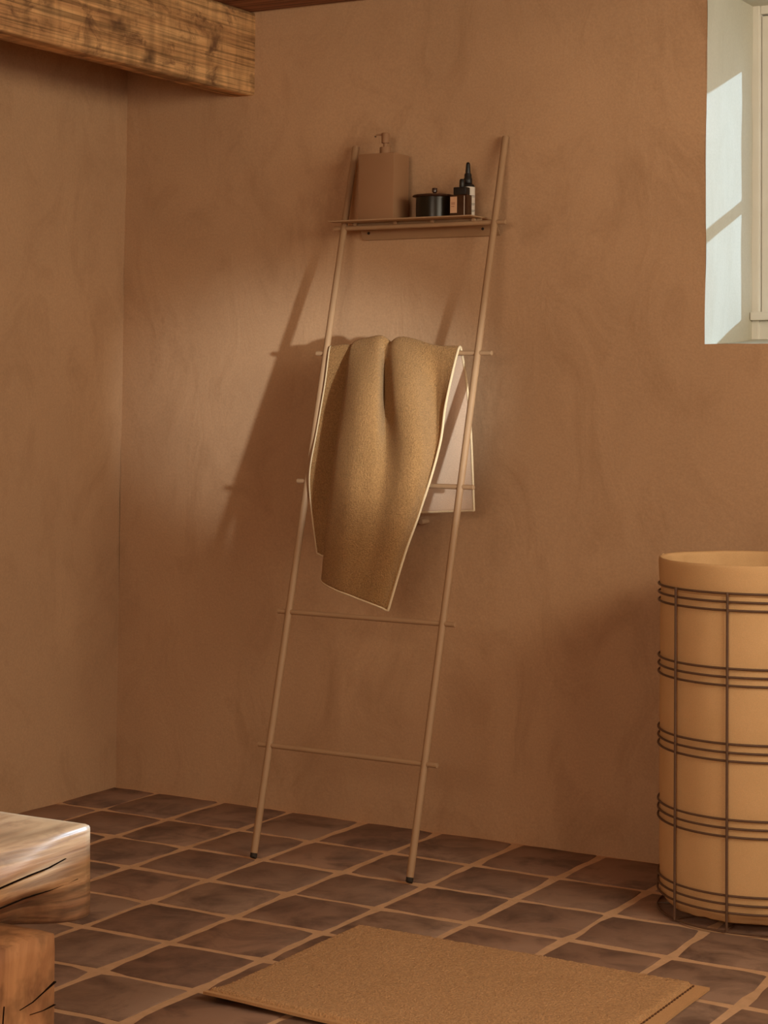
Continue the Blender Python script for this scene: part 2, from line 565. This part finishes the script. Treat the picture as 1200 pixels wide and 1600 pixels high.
fr.build('frame', M['frame'], win, label='cream painted frame')
MB().box(HX0+0.003, HX1-0.003, YFm-0.020, YFm+0.05, 1.229, 1.249, 0.003).build('sill_rail', M['frame'], win)
GX0, GX1, GZ0, GZ1 = HX0+0.021, HX1-0.044, 1.240, 1.962
ys0, ys1 = YFm+0.010, YFm+0.050
xm = (GX0+GX1)/2
for (a, b) in ((GX0, xm-0.003), (xm+0.003, GX1)):
    s = MB()
    st = 0.020
    s.box(a, a+st, ys0, ys1, GZ0, GZ1, 0.003); s.box(b-st, b, ys0, ys1, GZ0, GZ1, 0.003)
    s.box(a+st, b-st, ys0, ys1, GZ0, GZ0+0.014, 0.003); s.box(a+st, b-st, ys0, ys1, GZ1-0.100, GZ1, 0.003)
    s.box(a+st, b-st, ys0+0.004, ys1-0.004, 1.522, 1.544, 0.003)
    so = s.build('sash', M['frame'], win)
    for z0, z1 in ((GZ0+0.014, 1.522), (1.544, GZ1-0.100)):
        MB().box(a+st, b-st, ys0+0.018, ys0+0.021, z0, z1).build('pane', M['glass'], so)

# added window in the right wall, unseen, holding the right fill light
added_win2 = struct(bpy.data.objects.new('added_window_2', None))
COL.objects.link(added_win2)
added_win2.location = (XR, -1.50, W2[2])
f2 = MB()
for y0, y1, z0, z1 in ((W2[0], W2[0]+.06, W2[2], W2[3]), (W2[1]-.06, W2[1], W2[2], W2[3]), (W2[0]+.06, W2[1]-.06, W2[2], W2[2]+.06), (W2[0]+.06, W2[1]-.06, W2[3]-.06, W2[3]), (-1.53, -1.47, W2[2]+.06, W2[3]-.06)):
    f2.box(XR+0.28, XR+0.34, y0, y1, z0, z1, 0.003)
f2.build('frame', M['frame'], added_win2)  # frame of the added right window, unseen
for y0, y1 in ((W2[0]+.06, -1.53), (-1.47, W2[1]-.06)):
    MB().box(XR+0.305, XR+0.309, y0, y1, W2[2]+.06, W2[3]-.06).build('pane', M['glass'], added_win2)  # panes of the added right window, unseen

# added window behind the camera, unseen, holding the front fill light
added_win3 = struct(bpy.data.objects.new('added_window_3', None))
COL.objects.link(added_win3)
added_win3.location = (2.3, YF, W3[2])
f3 = MB()
for x0, x1, z0, z1 in ((W3[0], W3[0]+.06, W3[2], W3[3]), (W3[1]-.06, W3[1], W3[2], W3[3]), (W3[0]+.06, W3[1]-.06, W3[2], W3[2]+.06), (W3[0]+.06, W3[1]-.06, W3[3]-.06, W3[3]), (2.27, 2.33, W3[2]+.06, W3[3]-.06)):
    f3.box(x0, x1, YF-0.30, YF-0.24, z0, z1, 0.003)
f3.build('frame', M['frame'], added_win3)  # frame of the added window behind the camera, unseen
for x0, x1 in ((W3[0]+.06, 2.27), (2.33, W3[1]-.06)):
    MB().box(x0, x1, YF-0.275, YF-0.271, W3[2]+.06, W3[3]-.06).build('pane', M['glass'], added_win3)  # panes of the added window behind the camera, unseen

# ------------------------------------------------------------------ beam
def rough_box(x0, x1, y0, y1, z0, z1, nx, ny, nzv, amp, freq, rnd=0.01, seed=0.0):
    """a hewn timber: subdivided box, rounded arrises, noise on the faces"""
    bm = bmesh.new()
    bmesh.ops.create_cube(bm, size=1)
    def cuts(axis_, n):
        if n < 2: return
        for i in range(1, n):
            co = Vector((0, 0, 0)); co[axis_] = -0.5+i/n
            no = Vector((0, 0, 0)); no[axis_] = 1
            bmesh.ops.bisect_plane(bm, geom=bm.verts[:]+bm.edges[:]+bm.faces[:], plane_co=co, plane_no=no)
    cuts(0, nx); cuts(1, ny); cuts(2, nzv)
    L = Vector((x1-x0, y1-y0, z1-z0)); C_ = Vector(((x0+x1)/2, (y0+y1)/2, (z0+z1)/2))
    for p in bm.verts:
        q = Vector((p.co.x*L.x, p.co.y*L.y, p.co.z*L.z))
        inner = Vector([max(-l/2+rnd, min(l/2-rnd, c)) for l, c in zip(L, q)])
        d = q-inner
        if d.length > 1e-6:
            q = inner + d.normalized()*min(d.length, rnd)
        s = Vector((q.x*freq[0]+seed, q.y*freq[1], q.z*freq[2]))
        q += Vector((noise.noise(s), noise.noise(s+Vector((11, 0, 0))), noise.noise(s+Vector((0, 17, 0)))))*amp
        p.co = q + C_
    m_ = MB()
    return m_.bm(bm)

beam = thing('ceiling_beam', (0.232, -1.9, 1.81), 'rough sawn old pine ceiling beam running out from the back wall', 'beam')
rough_box(0.195, 0.2705, -4.6, YB+0.03, 1.813, 2.028, 6, 200, 14, 0.0022, (14, 3, 14), 0.006, 2.0).build('timber', M['beam'], beam, smooth='all')

# ------------------------------------------------------------------ ladder rack
ladder = thing('towel_ladder', (0.81, -0.43, 0), 'tan metal ladder rack with five rungs leaning on the back wall', 'ladder')
RL0, RL1 = Vector((0.6118, -0.4310, 0.0)), Vector((0.5850, 0.0245, 1.661))
RR0, RR1 = Vector((1.0130, -0.4310, 0.0)), Vector((1.0015, 0.0245, 1.661))
for a, b in ((RL0, RL1), (RR0, RR1)):
    d = (b-a).normalized()
    s = a + d*0.012
    m_ = MB().tube([s, s+d*0.004, a+(b-a)*0.5, b-d*0.003, b-d*0.0008, b], [0.0078, 0.0082, 0.0082, 0.0082, 0.0074, 0.0058], 20)
    ro = m_.build('rail', M['powder'], ladder, smooth=35)
    MB().tube([a+Vector((0, 0, 0.0028)), a+d*0.005, a+d*0.013], [0.0074, 0.0080, 0.0080], 18).build('rubber_foot', M['rubber'], ro, smooth=35, label='black rubber foot')
def lad_y(z):
    return -0.431 + 0.27424*z
for z, xa, xb in ((1.4508, 0.560, 1.0325), (1.1410, 0.5665, 1.0420), (0.8360, 0.570, 1.0418), (0.5365, 0.5735, 1.0412), (0.2418, 0.578, 1.0432)):
    y = lad_y(z)
    MB().tube([(xa, y, z), (xa+.0007, y, z), (xb-.0007, y, z), (xb, y, z)], [0.0050, 0.0058, 0.0058, 0.0050], 16).build('rung', M['powder'], ladder, smooth=35)

# ------------------------------------------------------------------ shelf resting on the top rung
ZS = 1.4655
shelf = thing('wall_shelf', (0.78, -0.02, 1.458), 'thin tan metal shelf resting on the top rung of the ladder', 'shelf')
bm = bmesh.new()
outl = [(0.575, -0.086), (0.968, -0.086), (0.968, 0.030), (0.606, 0.030), (0.606, -0.054), (0.575, -0.054)]
vb = [bm.verts.new((x, y, ZS-0.0030)) for x, y in outl]
fc = bm.faces.new(vb)
ex = bmesh.ops.extrude_face_region(bm, geom=[fc])
for e in ex['geom']:
    if isinstance(e, bmesh.types.BMVert):
        e.co.z = ZS
bmesh.ops.recalc_face_normals(bm, faces=bm.faces[:])
MB().bm(bm).build('plate', M['powder'], shelf)
for x in (0.622, 0.735, 0.838, 0.948):
    MB().box(x-0.004, x+0.004, -0.0375, -0.0285, 1.4560, ZS-0.0030, 0.0005).build('tab', M['powder'], shelf)
MB().box(0.608, 0.966, -0.0262, -0.0245, 1.4450, ZS-0.0030).build('slot_shade_lip', M['powder'], shelf)  # added lip behind the rung, keeps the slots dark
fl = MB()
prof_ = [(0.0060, 1.4623), (0.0085, 1.4623), (0.0335, 1.4290), (0.0335, 1.4255), (0.0318, 1.4265)]  # flange tilted downwards so its face catches less light
np_ = len(prof_)
fl.add([(x, y, z) for x in (0.606, 0.985) for y, z in prof_],
       [tuple(range(np_-1, -1, -1)), tuple(range(np_, 2*np_))] + [(i, (i+1) % np_, np_+(i+1) % np_, np_+i) for i in range(np_)])
fl.build('back_flange', M['powder'], shelf)
for x in (0.628, 0.945):
    MB().tube([(x, 0.0178, 1.4408), (x, 0.0215, 1.4435)], 0.0032, 14).build('hole_disc', M['rubber'], shelf, label='dark disc standing for a shaded hole')  # dark discs stand in for the shade inside the flange holes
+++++
- **JOB**
Go from the first line of the data above to the line containing "z1).build('pane', M['glass'], so)" and retype exactly those lines, both included, but none of the pictures.

- **EXERCISE RESULT**
Continue the Blender Python script for this scene: part 2, from line 565. This part finishes the script. Treat the picture as 1200 pixels wide and 1600 pixels high.
fr.build('frame', M['frame'], win, label='cream painted frame')
MB().box(HX0+0.003, HX1-0.003, YFm-0.020, YFm+0.05, 1.229, 1.249, 0.003).build('sill_rail', M['frame'], win)
GX0, GX1, GZ0, GZ1 = HX0+0.021, HX1-0.044, 1.240, 1.962
ys0, ys1 = YFm+0.010, YFm+0.050
xm = (GX0+GX1)/2
for (a, b) in ((GX0, xm-0.003), (xm+0.003, GX1)):
    s = MB()
    st = 0.020
    s.box(a, a+st, ys0, ys1, GZ0, GZ1, 0.003); s.box(b-st, b, ys0, ys1, GZ0, GZ1, 0.003)
    s.box(a+st, b-st, ys0, ys1, GZ0, GZ0+0.014, 0.003); s.box(a+st, b-st, ys0, ys1, GZ1-0.100, GZ1, 0.003)
    s.box(a+st, b-st, ys0+0.004, ys1-0.004, 1.522, 1.544, 0.003)
    so = s.build('sash', M['frame'], win)
    for z0, z1 in ((GZ0+0.014, 1.522), (1.544, GZ1-0.100)):
        MB().box(a+st, b-st, ys0+0.018, ys0+0.021, z0, z1).build('pane', M['glass'], so)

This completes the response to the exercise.